Im Sommer und vor allem Herbst dürften Lagerbestände abgebaut sein und sich die Probleme verschärfen, die sich daraus ergeben, dass die zuvor stark global eingebundene russische Wirtschaft in einem unvergleichlichen Entkoppelungsprozess befindet.

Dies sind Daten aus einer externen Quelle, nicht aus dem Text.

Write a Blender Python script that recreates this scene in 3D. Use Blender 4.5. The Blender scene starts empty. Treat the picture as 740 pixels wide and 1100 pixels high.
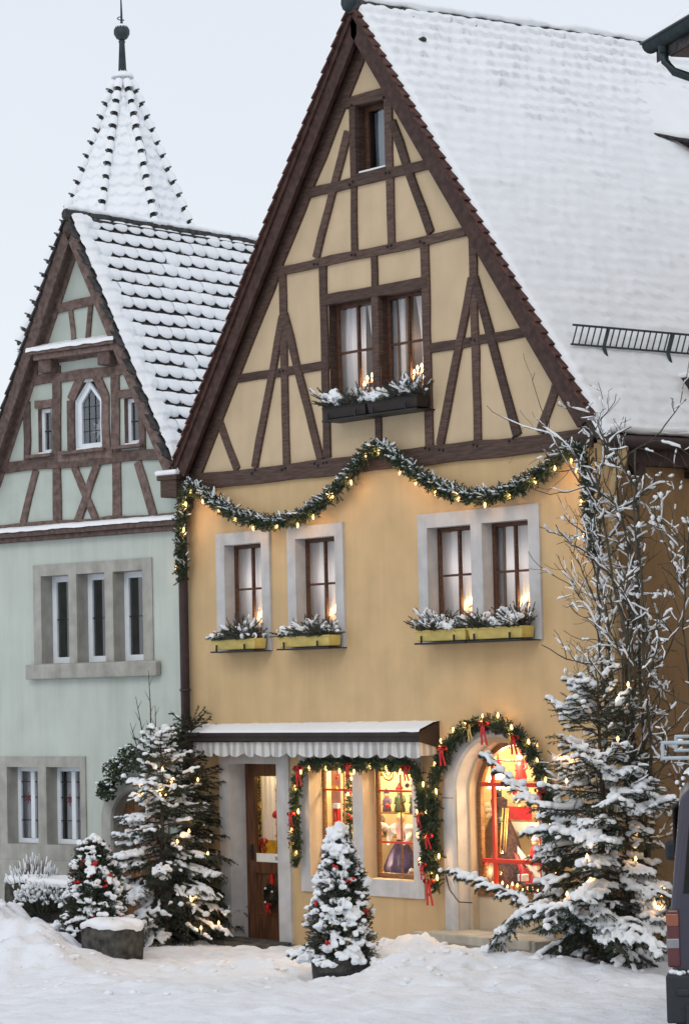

Russland werde es noch besser gehen als vor dem 24. Februar, behaupten Propagandisten und Politiker im Fernsehen. Auch wenn die russische Wirtschaft sich als robuster erweist und die Bevölkerung auch weiterhin ihre Duldsamkeit zeigt, scheint dieser Optimismus völlig fehl am Platz. Genauso wie der Vergleich mit den neunziger Jahren: Damals öffnete sich das Land unter grossem Ächzen, Stöhnen und vielen schwerwiegenden Verwerfungen. Heute schliesst es sich zumindest nach Westen ab – und selbst die Chinesen sind zurückhaltend.

Bis jetzt funktioniert aber die staatliche Propaganda: Die Bevölkerung verbindet die Wirtschaftsprobleme und die spürbare Inflation nicht mit dem Krieg in der Ukraine, sondern sieht darin eine Bestrafung durch den Westen, der Russland kleinhalten will.